## SOURCE DATA
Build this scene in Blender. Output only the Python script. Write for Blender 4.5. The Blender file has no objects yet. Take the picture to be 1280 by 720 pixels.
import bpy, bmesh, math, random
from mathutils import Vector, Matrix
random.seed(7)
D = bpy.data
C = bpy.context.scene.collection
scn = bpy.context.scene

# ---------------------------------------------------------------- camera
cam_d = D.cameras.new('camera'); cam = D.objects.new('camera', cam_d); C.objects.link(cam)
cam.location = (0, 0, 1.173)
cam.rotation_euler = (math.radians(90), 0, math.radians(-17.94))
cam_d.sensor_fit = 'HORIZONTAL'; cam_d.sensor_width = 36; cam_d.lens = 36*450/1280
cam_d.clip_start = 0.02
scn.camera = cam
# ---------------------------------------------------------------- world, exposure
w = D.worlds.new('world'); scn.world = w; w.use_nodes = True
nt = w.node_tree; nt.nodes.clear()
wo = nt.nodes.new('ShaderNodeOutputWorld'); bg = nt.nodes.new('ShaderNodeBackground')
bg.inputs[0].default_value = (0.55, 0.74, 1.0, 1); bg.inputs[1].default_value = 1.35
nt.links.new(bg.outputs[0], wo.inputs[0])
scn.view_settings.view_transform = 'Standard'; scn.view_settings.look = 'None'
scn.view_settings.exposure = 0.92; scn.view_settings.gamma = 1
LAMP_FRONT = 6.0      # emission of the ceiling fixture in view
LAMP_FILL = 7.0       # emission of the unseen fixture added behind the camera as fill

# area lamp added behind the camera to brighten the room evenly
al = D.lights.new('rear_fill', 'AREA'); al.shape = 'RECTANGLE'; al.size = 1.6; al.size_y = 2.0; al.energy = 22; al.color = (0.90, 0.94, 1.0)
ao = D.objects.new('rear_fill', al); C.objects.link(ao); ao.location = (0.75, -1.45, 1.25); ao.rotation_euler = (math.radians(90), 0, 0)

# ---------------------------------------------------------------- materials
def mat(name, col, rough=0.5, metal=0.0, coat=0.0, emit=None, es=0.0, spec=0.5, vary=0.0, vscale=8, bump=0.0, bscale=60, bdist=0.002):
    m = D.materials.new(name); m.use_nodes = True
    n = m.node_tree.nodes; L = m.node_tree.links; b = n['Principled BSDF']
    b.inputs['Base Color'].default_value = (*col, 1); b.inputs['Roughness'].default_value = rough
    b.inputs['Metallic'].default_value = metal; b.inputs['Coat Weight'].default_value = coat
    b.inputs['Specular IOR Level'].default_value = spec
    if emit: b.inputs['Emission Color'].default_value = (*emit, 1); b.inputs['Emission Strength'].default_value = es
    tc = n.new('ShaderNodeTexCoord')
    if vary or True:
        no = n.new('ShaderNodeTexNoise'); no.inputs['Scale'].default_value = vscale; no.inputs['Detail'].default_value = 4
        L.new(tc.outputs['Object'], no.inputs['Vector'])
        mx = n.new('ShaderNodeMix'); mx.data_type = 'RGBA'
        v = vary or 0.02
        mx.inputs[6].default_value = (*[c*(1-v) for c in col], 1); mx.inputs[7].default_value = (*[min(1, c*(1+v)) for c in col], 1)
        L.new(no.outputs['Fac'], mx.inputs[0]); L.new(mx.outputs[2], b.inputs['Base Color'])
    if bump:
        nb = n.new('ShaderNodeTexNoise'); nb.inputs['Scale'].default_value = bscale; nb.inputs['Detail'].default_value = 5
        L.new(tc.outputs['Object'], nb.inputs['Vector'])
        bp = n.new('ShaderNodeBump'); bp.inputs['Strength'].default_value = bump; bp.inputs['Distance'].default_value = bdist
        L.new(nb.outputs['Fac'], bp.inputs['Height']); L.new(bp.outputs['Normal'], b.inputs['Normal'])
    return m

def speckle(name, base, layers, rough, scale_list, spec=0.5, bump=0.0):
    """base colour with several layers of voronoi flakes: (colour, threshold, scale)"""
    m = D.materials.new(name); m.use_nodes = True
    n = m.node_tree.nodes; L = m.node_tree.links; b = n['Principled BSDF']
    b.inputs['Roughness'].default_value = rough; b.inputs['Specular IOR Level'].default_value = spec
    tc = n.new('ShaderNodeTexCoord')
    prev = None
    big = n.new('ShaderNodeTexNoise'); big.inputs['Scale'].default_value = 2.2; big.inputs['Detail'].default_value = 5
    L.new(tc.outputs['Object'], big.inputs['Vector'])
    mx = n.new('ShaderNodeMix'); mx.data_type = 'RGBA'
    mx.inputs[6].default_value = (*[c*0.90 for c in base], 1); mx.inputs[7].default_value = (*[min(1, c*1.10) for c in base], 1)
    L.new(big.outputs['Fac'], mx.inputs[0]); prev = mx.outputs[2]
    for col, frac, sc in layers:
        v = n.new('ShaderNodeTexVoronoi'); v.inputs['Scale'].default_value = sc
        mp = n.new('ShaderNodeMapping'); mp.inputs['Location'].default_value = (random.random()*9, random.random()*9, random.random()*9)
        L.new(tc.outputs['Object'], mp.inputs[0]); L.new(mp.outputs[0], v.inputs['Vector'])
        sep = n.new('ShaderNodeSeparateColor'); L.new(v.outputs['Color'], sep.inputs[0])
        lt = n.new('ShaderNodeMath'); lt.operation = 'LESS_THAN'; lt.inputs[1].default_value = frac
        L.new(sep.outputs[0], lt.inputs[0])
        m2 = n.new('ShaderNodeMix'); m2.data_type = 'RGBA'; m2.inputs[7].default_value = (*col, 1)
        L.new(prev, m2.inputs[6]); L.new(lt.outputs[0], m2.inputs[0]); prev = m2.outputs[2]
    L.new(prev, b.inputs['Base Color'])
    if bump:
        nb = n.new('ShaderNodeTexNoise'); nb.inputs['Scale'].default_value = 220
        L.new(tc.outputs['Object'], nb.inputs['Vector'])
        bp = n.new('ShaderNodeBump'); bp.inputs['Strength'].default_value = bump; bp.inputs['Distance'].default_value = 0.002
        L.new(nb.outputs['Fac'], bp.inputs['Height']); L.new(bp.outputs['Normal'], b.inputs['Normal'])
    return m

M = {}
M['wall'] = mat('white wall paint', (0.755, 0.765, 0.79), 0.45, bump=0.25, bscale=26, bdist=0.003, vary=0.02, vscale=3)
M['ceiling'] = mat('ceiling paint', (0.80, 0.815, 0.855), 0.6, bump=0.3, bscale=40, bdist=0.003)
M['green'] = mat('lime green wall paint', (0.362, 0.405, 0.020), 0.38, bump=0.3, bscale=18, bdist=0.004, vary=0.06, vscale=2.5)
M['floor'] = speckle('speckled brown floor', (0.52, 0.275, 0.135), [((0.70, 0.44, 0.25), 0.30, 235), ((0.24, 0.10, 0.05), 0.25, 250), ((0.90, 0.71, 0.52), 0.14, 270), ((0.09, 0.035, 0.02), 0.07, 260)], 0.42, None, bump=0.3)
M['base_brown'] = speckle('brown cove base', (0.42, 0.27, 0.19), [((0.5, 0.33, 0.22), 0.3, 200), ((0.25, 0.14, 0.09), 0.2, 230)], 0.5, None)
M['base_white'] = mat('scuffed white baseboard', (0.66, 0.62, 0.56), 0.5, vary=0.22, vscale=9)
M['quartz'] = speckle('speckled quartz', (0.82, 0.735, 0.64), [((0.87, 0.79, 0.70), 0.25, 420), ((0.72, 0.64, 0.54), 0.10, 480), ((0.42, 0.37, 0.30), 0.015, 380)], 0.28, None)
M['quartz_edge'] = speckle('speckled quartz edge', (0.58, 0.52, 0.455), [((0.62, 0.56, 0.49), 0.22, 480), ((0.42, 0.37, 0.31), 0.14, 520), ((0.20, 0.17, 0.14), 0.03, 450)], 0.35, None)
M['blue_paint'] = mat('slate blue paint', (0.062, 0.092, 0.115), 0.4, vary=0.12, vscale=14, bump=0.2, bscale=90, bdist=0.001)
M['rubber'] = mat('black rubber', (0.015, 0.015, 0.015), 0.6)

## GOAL
Only the lines from the beginning of the material to the line containing "scn = bpy.context.scene" should be echoed, verbatim and in full.

## FINAL RESULT
Build this scene in Blender. Output only the Python script. Write for Blender 4.5. The Blender file has no objects yet. Take the picture to be 1280 by 720 pixels.
import bpy, bmesh, math, random
from mathutils import Vector, Matrix
random.seed(7)
D = bpy.data
C = bpy.context.scene.collection
scn = bpy.context.scene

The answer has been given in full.